La simplification des procédures administratives en vue de favoriser la création d’entreprises et d’attirer les investisseurs étrangers est une action qui figure à l’agenda des gouvernements successifs depuis longtemps : bien avant la révolution de janvier 2011. Pourtant, quand on interroge aujourd’hui les jeunes et moins jeunes entrepreneurs, ils sont presque unanimes à déplorer une administration qui joue un rôle d’obstruction…
Même en laissant de côté les mesures en trompe-l’œil dont l’ancien régime s’était fait le spécialiste, on se rend compte que les actions de simplification des procédures administratives, voire de suppression pure et simple dans certains cas, ne donnent qu’un résultat médiocre et décevant. Comme si, avec ou sans procédure, l’administration tunisienne parvenait à perpétuer le pli qu’elle a pris dans le passé, celui du père-fouettard qui met un point d’honneur à briser les élans et à tuer les enthousiasmes…
«J’empêche donc je suis» semble être la devise de notre administration, à laquelle les agents reviennent de façon plus ou moins inconsciente, au moindre accrochage avec le citoyen en général et avec l’entrepreneur en particulier. On a beau multiplier les changements sur le papier, rien n’y fait : le même esprit revient au galop, plein d’antagonisme et d’une malveillance parfois à peine dissimulée. Pourquoi ?
Parce que ce n’est pas ainsi que l’on modifie les anciennes habitudes. Il faut qu’entrepreneurs et agents de l’administration apprennent à coopérer dans le cadre d’un jeu nouveau, d’un jeu où ils se perçoivent et s’éprouvent au quotidien comme des coéquipiers. L’entrepreneur n’est pas seulement un individu tout à la tâche de faire de sa personne le propriétaire du maximum de biens possibles, même si de tels spécimens existent. Il est d’abord un pourvoyeur d’idées, puis d’emplois, puis de richesses dont l’Etat, ou la communauté nationale, pourra prendre sa part à travers les prélèvements fiscaux. Il doit en outre naviguer dans les mers agitées de la concurrence, qu’elle soit locale ou internationale, et disposer par conséquent d’une marge de manœuvre suffisante…
Certes, le gain est une motivation importante mais, quand le contexte est favorable, il permet de développer le projet, donc de créer plus d’emplois au profit de nos concitoyens et plus de richesses en lesquelles l’Etat pourra puiser. On voit que, bien conçu, entrepreneuriat n’exclut pas du tout une certaine forme de partage.
De l’autre côté, l’agent de l’administration ne doit pas s’enfermer soi-même dans l’image d’un travailleur au service d’autrui mais qui serait mal récompensé.
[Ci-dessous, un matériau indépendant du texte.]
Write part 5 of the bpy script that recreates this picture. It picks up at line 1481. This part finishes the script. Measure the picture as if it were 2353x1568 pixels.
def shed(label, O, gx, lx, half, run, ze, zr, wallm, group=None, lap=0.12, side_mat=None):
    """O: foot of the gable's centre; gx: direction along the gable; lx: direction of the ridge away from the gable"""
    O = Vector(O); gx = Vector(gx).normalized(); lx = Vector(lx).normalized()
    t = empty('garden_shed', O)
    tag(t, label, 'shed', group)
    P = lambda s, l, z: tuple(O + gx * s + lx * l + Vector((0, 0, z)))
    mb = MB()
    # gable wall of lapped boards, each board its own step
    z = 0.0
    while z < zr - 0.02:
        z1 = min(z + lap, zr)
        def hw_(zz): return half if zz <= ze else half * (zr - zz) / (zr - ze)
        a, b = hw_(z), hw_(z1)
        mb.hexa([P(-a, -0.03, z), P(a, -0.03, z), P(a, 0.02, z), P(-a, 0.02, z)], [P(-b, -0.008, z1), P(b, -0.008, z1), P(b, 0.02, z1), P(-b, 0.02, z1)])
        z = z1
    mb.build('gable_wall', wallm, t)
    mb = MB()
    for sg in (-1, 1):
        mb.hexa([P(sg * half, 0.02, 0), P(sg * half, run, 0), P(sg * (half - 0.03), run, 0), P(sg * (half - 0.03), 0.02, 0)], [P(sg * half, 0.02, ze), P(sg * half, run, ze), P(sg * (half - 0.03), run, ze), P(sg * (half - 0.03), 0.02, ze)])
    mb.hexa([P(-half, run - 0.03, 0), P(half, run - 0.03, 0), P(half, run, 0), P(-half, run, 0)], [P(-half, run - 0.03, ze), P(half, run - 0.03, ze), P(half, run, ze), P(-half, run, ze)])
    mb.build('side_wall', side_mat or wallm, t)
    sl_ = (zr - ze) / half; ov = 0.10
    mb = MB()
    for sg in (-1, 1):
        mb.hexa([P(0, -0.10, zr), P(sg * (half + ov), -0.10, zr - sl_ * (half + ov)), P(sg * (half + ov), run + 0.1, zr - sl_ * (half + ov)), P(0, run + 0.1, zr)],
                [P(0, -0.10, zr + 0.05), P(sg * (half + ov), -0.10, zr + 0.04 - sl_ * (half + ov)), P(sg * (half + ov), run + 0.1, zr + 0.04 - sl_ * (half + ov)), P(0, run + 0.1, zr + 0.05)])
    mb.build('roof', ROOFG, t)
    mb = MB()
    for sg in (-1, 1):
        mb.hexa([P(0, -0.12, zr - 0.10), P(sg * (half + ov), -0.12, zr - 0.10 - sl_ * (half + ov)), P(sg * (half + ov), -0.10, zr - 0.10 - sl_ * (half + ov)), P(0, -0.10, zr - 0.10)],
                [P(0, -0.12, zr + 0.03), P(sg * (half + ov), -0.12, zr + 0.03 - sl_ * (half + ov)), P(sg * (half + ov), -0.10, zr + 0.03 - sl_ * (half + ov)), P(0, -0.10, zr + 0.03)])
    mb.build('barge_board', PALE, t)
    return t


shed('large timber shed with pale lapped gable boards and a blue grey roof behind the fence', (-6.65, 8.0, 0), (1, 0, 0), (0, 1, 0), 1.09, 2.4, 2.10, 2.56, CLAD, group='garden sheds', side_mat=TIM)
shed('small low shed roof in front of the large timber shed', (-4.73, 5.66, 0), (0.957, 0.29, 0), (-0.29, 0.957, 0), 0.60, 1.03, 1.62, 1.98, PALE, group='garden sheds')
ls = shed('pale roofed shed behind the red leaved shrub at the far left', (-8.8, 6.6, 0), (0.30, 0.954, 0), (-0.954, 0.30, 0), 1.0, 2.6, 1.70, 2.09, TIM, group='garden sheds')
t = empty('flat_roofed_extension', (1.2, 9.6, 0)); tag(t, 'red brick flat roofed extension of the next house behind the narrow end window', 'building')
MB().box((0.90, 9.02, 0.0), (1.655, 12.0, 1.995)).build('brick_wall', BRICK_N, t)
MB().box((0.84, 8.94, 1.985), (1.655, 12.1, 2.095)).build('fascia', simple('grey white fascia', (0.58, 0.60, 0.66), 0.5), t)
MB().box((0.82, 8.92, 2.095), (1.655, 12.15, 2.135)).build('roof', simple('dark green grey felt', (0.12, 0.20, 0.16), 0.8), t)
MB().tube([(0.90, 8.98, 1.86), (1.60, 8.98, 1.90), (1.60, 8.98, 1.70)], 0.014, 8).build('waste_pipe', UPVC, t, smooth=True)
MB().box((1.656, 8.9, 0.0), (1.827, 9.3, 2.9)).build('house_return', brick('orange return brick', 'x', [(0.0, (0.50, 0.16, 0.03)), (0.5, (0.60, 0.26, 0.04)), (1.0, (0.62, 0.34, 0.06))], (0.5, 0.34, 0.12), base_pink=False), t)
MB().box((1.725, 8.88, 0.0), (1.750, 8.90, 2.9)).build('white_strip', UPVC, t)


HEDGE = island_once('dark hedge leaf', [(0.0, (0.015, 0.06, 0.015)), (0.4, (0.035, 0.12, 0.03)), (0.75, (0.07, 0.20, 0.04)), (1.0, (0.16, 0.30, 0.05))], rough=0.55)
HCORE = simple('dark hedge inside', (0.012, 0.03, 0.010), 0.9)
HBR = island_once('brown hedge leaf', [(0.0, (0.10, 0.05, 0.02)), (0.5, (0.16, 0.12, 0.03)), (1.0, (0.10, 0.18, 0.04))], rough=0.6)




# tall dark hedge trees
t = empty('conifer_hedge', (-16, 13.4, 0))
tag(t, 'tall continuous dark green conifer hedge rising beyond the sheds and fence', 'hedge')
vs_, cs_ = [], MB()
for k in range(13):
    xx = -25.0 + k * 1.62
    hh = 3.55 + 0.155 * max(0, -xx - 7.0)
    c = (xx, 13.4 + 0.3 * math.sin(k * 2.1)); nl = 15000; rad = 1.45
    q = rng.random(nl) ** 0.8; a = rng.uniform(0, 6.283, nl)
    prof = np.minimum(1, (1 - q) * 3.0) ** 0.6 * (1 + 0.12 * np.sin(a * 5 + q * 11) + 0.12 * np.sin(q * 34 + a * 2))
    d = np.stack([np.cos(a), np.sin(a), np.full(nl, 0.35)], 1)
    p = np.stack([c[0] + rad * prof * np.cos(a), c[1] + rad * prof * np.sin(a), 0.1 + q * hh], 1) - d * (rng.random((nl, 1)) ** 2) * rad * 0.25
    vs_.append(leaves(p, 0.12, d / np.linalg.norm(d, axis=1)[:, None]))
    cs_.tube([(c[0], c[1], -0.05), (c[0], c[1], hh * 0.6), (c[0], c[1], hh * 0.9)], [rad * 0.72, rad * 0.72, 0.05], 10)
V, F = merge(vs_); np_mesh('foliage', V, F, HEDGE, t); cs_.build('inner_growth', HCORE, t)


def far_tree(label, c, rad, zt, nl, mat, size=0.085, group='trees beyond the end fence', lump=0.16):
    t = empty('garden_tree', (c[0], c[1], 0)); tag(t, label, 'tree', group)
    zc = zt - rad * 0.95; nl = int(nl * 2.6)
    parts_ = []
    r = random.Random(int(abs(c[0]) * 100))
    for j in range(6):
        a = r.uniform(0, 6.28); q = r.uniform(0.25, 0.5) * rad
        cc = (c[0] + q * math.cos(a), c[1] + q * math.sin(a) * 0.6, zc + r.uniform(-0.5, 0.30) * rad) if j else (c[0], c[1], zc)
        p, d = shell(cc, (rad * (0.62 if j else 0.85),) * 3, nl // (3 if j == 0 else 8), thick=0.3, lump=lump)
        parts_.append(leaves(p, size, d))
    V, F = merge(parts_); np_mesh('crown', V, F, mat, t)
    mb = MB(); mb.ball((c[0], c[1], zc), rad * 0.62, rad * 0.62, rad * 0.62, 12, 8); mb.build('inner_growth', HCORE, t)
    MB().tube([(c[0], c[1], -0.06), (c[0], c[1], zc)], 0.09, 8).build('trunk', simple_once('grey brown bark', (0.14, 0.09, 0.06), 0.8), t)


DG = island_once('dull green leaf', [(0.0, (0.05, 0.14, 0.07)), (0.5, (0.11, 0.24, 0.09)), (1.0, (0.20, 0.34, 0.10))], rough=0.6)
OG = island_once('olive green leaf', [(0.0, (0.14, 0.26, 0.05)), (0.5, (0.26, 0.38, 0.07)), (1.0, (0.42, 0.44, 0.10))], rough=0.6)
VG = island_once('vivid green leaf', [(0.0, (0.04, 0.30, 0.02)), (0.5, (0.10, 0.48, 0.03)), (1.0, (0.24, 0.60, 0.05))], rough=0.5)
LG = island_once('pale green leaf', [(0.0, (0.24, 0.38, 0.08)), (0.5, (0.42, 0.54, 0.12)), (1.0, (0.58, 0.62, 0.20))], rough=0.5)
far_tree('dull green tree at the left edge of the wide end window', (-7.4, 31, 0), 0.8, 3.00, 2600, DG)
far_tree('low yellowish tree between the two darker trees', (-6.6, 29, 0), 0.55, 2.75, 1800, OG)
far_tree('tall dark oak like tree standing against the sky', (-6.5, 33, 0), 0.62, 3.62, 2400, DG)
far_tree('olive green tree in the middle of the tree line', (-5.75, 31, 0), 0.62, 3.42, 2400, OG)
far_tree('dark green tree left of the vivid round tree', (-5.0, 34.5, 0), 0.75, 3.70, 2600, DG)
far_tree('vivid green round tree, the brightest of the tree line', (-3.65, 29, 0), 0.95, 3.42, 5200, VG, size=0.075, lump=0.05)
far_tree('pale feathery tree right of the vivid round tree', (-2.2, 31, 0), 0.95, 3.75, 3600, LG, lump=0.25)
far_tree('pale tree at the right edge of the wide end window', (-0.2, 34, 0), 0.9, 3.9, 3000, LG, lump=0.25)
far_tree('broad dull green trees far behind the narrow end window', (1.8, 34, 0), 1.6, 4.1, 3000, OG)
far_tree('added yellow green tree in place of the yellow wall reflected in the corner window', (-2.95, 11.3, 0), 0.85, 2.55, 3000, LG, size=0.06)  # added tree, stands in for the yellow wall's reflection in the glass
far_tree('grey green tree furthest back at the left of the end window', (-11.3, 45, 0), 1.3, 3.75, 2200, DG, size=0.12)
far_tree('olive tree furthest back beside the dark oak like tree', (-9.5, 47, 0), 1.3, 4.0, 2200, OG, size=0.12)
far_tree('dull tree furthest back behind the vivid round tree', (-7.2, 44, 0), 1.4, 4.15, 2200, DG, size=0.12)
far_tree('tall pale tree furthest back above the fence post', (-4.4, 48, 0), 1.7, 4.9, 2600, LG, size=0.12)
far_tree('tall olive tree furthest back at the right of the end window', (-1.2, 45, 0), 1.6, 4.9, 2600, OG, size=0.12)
Au service d’autrui, il n’est pas le seul à l’être et son rôle est justement de veiller à ce que tout le monde le soit, selon un mécanisme de solidarité générale qui est à respecter dans ses procédures… Il n’a pas besoin d’empêcher pour faire respecter, il lui suffit d’accompagner, de veiller avec prévenance à ce que l’engagement dans l’action, sans du tout être entravé, s’accorde avec les dispositions de la nouvelle règle du jeu.
Ce rôle est éminent et n’a nul besoin d’être dégradé par celui d’un salarié aigri et procédurier.
Mais il revient au gouvernement, par-delà les mesures de simplification, d’assumer son rôle à lui : initier le nouveau jeu et en être l’animateur assidu et énergique.